With all your creatures

Plants, Animals, and Humans

After exploring the various sections of the exhibition and climbing the trunk to the highest branches of the tree of knowledge, we are ready to grasp an overview of what is preserved in the Franciscan Library of Assisi, through the main divisions of creation: the plant world, the animal world, and the human being.

In this section, we explore the different “images” of nature and the meanings attributed to them over the centuries by naturalists, botanists, microscopists, doctors, and philosophers. An imaginary of creatures evoked in the Canticle and described in the volumes of the exhibition allows us to fill the library shelves, transforming it into the “Library of Creatures.”

Plants, animals, stones, and celestial bodies

In the Liber de moralitatibus, attributed to Fra Marco d’Orvieto, a 13th-century Franciscan author, we find the description of celestial bodies, elements, birds, fish, animals, plants, and precious stones, both in their physical aspect and their spiritual meaning, moralized through biblical quotations.

Another volume of great visual impact is the Herbolario volgare, a wonderful treatise on botany: its beautiful illustrations, the integration of scientific knowledge and popular traditions, and the fact that it was written in the vernacular contributed to its diffusion among generations of apothecaries, herbalists, practical doctors, and convent nurses.

A substantial series of extraordinary works is instead dedicated to animals, their pages enriched with detailed tables, the result of the research and field observations of tireless naturalists, such as Ulisse Aldovrandi with his work entirely dedicated to birds: the Ornithologiae.

Humans

The last two works offer a look at humans through a curious art, metoposcopy, once used as a basis for a sort of psychological expertise useful for understanding the nature, predisposition, and destiny of each individual.

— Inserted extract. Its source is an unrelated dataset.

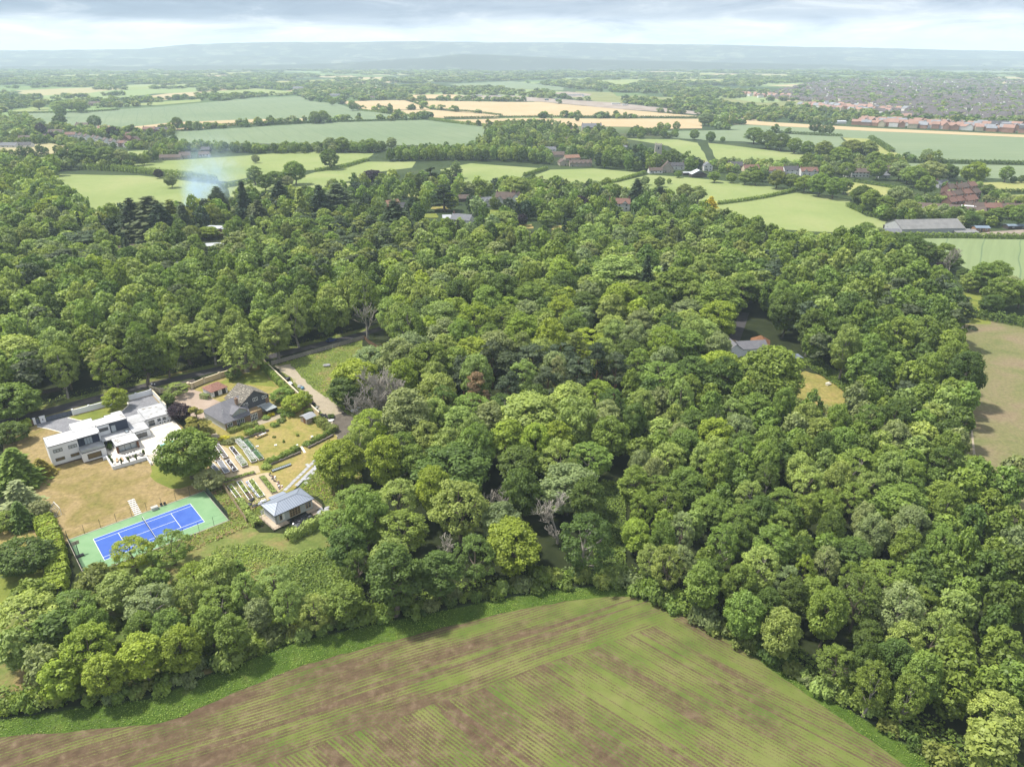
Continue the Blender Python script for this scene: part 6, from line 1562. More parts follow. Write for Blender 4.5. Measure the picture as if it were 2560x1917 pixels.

Based on reading the lines of the forehead, metoposcopy combined astrological calculations and observations of a vast case history of human faces, in an attempt to understand the character facets of the most perfect of creatures.

From the investigation of reality to the rediscovery of the creaturely dimension

The exhibition itinerary concludes here, with a summary look at the varied complexity of the animated world, the pinnacle of the work of the Most High, omnipotent good Lord, who manifests the purpose of the entire universe that came from His hands precisely with the creation of beings capable of standing before Him in a reciprocity of freedom and love.

This is the specific feature of the Franciscan intellectual tradition: a spiritual vision of creation that does not exclude a scientific approach to reality. Inanimate beings, the plant and animal world, and humans themselves are investigated with the critical rigor that the categories and methods of the science of the time suggested. But they ultimately return to being those brothers and sisters spoken of in the Canticle of Brother Sun, united in the praise of God and co-responsible inhabitants of the “common home” that is the world.